WASHINGTON (AP) — Senate Republicans are split over the immigration bill steaming toward approval at week’s end, a divide that renders the ultimate fate of White House-backed legislation unpredictable in the House and complicates the party’s ability to broaden its appeal among Hispanic voters.

To some Republicans, the strength of Senate GOP support for the bill is all but irrelevant to its prospects in the House. Conservatives there hold a majority and generally oppose a core provision in the Senate measure, a pathway to citizenship for immigrants living in the United States illegally.

Any such impact is “greatly overrated,” said Missouri Sen. Roy Blunt, who previously served as chief vote counter for House Republicans.

But Rep. Paul Ryan, R-Wis., offered a different view. A Senate vote on Monday to toughen border security with thousands of new agents and billions of dollars in technology “obviously makes final legislation more likely,” the party’s 2012 vice presidential nominee said on CBS.

One prominent Democrat, Sen.
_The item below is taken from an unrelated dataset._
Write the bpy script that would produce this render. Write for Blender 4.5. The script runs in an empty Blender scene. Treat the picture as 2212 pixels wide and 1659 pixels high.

Chuck Schumer of New York, also says House sentiment can be changed, particularly through the addition of strong border security measures of the kind that resulted from negotiations with previously uncommitted Republicans.

“I believe a large bipartisan vote will wake up our colleagues ... in the House,” Schumer said shortly before the Senate inserted a requirement for 20,000 new Border Patrol agents and a total of 700 miles of fencing along the border with Mexico.

“Hopefully, as congressmen look how their senators voted, they will be influenced by it.”

In the key Senate showdown so far, 15 Republicans voted to advance the legislation that toughens border security at the same time it creates a chance at citizenship for 11 million immigrants living in the United States illegally. Another 27 voted to keep the bill bottled up.

Republicans who voted to block the legislation generally did so after saying it would not deliver on its promise of operational control of the border.

A political pattern emerged, as well.

Among Republicans who are seeking a new term next year and as a result face the risk of a primary challenge, only three voted with supporters of the measure. Eight did not, a group that includes the party’s two top leaders in the Senate, Mitch McConnell of Kentucky and John Cornyn of Texas, as well as Sessions, who has been one of the bill’s principal opponents across three weeks of debate.